EXERCISE GOAL: Quote the listing below in its entirety.

PROVIDED MATERIAL:
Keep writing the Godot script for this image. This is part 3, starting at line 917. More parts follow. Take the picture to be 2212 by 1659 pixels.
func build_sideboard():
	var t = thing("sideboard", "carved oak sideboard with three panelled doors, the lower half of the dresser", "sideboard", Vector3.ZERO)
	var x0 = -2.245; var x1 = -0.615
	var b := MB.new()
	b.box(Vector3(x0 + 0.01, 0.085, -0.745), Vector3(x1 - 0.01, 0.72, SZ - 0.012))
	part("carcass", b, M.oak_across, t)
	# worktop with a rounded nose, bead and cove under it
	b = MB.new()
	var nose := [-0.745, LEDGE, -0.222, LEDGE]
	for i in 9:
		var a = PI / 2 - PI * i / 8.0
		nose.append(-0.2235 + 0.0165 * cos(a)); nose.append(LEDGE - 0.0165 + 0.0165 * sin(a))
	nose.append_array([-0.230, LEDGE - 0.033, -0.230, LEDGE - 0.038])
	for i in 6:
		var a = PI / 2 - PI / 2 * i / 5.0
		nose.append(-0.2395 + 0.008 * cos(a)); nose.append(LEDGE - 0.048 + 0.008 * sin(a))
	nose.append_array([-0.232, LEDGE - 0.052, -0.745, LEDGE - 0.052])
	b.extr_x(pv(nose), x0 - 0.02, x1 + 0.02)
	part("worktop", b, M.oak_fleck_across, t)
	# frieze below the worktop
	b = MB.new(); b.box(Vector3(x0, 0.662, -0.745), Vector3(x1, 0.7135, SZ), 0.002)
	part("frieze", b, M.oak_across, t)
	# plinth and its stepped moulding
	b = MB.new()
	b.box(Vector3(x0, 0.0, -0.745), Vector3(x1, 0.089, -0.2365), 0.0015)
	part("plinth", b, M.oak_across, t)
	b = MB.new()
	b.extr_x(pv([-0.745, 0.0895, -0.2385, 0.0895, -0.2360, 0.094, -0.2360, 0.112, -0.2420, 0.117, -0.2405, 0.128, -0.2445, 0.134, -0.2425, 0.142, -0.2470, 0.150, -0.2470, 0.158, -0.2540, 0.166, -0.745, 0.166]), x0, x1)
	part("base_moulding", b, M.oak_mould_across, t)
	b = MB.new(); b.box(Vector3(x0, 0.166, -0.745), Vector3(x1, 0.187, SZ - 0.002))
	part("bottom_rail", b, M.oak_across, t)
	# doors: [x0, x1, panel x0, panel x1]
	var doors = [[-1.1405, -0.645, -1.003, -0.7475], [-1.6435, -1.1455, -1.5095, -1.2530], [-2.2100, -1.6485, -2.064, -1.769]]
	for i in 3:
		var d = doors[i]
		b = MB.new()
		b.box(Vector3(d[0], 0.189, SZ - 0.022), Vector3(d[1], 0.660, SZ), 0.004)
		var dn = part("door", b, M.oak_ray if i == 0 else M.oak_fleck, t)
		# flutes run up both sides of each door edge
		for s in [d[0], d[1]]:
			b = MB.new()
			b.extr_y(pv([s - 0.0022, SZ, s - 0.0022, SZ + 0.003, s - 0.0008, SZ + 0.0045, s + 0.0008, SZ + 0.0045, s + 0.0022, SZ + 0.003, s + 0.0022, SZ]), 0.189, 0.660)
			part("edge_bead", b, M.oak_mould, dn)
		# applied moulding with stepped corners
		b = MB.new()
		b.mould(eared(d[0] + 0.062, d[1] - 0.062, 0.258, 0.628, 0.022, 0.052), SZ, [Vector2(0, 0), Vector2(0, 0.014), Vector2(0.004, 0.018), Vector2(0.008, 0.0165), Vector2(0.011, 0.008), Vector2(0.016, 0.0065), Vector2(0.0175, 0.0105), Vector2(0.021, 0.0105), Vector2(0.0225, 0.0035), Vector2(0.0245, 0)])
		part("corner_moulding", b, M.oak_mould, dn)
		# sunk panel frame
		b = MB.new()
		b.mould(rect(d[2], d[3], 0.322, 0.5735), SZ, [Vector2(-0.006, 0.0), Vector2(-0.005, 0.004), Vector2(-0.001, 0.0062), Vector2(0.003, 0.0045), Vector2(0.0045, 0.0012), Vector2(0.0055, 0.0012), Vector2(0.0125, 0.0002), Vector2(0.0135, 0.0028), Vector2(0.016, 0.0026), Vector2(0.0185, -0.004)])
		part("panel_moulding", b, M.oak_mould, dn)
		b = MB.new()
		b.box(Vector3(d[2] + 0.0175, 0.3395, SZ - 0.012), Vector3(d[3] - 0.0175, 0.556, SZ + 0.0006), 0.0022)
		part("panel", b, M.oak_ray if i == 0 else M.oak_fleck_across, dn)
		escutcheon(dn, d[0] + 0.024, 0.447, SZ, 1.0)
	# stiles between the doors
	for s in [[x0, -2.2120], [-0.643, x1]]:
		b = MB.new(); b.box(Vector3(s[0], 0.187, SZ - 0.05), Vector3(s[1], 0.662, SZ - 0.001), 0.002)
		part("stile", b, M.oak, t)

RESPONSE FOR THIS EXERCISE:
Keep writing the Godot script for this image. This is part 3, starting at line 917. More parts follow. Take the picture to be 2212 by 1659 pixels.
func build_sideboard():
	var t = thing("sideboard", "carved oak sideboard with three panelled doors, the lower half of the dresser", "sideboard", Vector3.ZERO)
	var x0 = -2.245; var x1 = -0.615
	var b := MB.new()
	b.box(Vector3(x0 + 0.01, 0.085, -0.745), Vector3(x1 - 0.01, 0.72, SZ - 0.012))
	part("carcass", b, M.oak_across, t)
	# worktop with a rounded nose, bead and cove under it
	b = MB.new()
	var nose := [-0.745, LEDGE, -0.222, LEDGE]
	for i in 9:
		var a = PI / 2 - PI * i / 8.0
		nose.append(-0.2235 + 0.0165 * cos(a)); nose.append(LEDGE - 0.0165 + 0.0165 * sin(a))
	nose.append_array([-0.230, LEDGE - 0.033, -0.230, LEDGE - 0.038])
	for i in 6:
		var a = PI / 2 - PI / 2 * i / 5.0
		nose.append(-0.2395 + 0.008 * cos(a)); nose.append(LEDGE - 0.048 + 0.008 * sin(a))
	nose.append_array([-0.232, LEDGE - 0.052, -0.745, LEDGE - 0.052])
	b.extr_x(pv(nose), x0 - 0.02, x1 + 0.02)
	part("worktop", b, M.oak_fleck_across, t)
	# frieze below the worktop
	b = MB.new(); b.box(Vector3(x0, 0.662, -0.745), Vector3(x1, 0.7135, SZ), 0.002)
	part("frieze", b, M.oak_across, t)
	# plinth and its stepped moulding
	b = MB.new()
	b.box(Vector3(x0, 0.0, -0.745), Vector3(x1, 0.089, -0.2365), 0.0015)
	part("plinth", b, M.oak_across, t)
	b = MB.new()
	b.extr_x(pv([-0.745, 0.0895, -0.2385, 0.0895, -0.2360, 0.094, -0.2360, 0.112, -0.2420, 0.117, -0.2405, 0.128, -0.2445, 0.134, -0.2425, 0.142, -0.2470, 0.150, -0.2470, 0.158, -0.2540, 0.166, -0.745, 0.166]), x0, x1)
	part("base_moulding", b, M.oak_mould_across, t)
	b = MB.new(); b.box(Vector3(x0, 0.166, -0.745), Vector3(x1, 0.187, SZ - 0.002))
	part("bottom_rail", b, M.oak_across, t)
	# doors: [x0, x1, panel x0, panel x1]
	var doors = [[-1.1405, -0.645, -1.003, -0.7475], [-1.6435, -1.1455, -1.5095, -1.2530], [-2.2100, -1.6485, -2.064, -1.769]]
	for i in 3:
		var d = doors[i]
		b = MB.new()
		b.box(Vector3(d[0], 0.189, SZ - 0.022), Vector3(d[1], 0.660, SZ), 0.004)
		var dn = part("door", b, M.oak_ray if i == 0 else M.oak_fleck, t)
		# flutes run up both sides of each door edge
		for s in [d[0], d[1]]:
			b = MB.new()
			b.extr_y(pv([s - 0.0022, SZ, s - 0.0022, SZ + 0.003, s - 0.0008, SZ + 0.0045, s + 0.0008, SZ + 0.0045, s + 0.0022, SZ + 0.003, s + 0.0022, SZ]), 0.189, 0.660)
			part("edge_bead", b, M.oak_mould, dn)
		# applied moulding with stepped corners
		b = MB.new()
		b.mould(eared(d[0] + 0.062, d[1] - 0.062, 0.258, 0.628, 0.022, 0.052), SZ, [Vector2(0, 0), Vector2(0, 0.014), Vector2(0.004, 0.018), Vector2(0.008, 0.0165), Vector2(0.011, 0.008), Vector2(0.016, 0.0065), Vector2(0.0175, 0.0105), Vector2(0.021, 0.0105), Vector2(0.0225, 0.0035), Vector2(0.0245, 0)])
		part("corner_moulding", b, M.oak_mould, dn)
		# sunk panel frame
		b = MB.new()
		b.mould(rect(d[2], d[3], 0.322, 0.5735), SZ, [Vector2(-0.006, 0.0), Vector2(-0.005, 0.004), Vector2(-0.001, 0.0062), Vector2(0.003, 0.0045), Vector2(0.0045, 0.0012), Vector2(0.0055, 0.0012), Vector2(0.0125, 0.0002), Vector2(0.0135, 0.0028), Vector2(0.016, 0.0026), Vector2(0.0185, -0.004)])
		part("panel_moulding", b, M.oak_mould, dn)
		b = MB.new()
		b.box(Vector3(d[2] + 0.0175, 0.3395, SZ - 0.012), Vector3(d[3] - 0.0175, 0.556, SZ + 0.0006), 0.0022)
		part("panel", b, M.oak_ray if i == 0 else M.oak_fleck_across, dn)
		escutcheon(dn, d[0] + 0.024, 0.447, SZ, 1.0)
	# stiles between the doors
	for s in [[x0, -2.2120], [-0.643, x1]]:
		b = MB.new(); b.box(Vector3(s[0], 0.187, SZ - 0.05), Vector3(s[1], 0.662, SZ - 0.001), 0.002)
		part("stile", b, M.oak, t)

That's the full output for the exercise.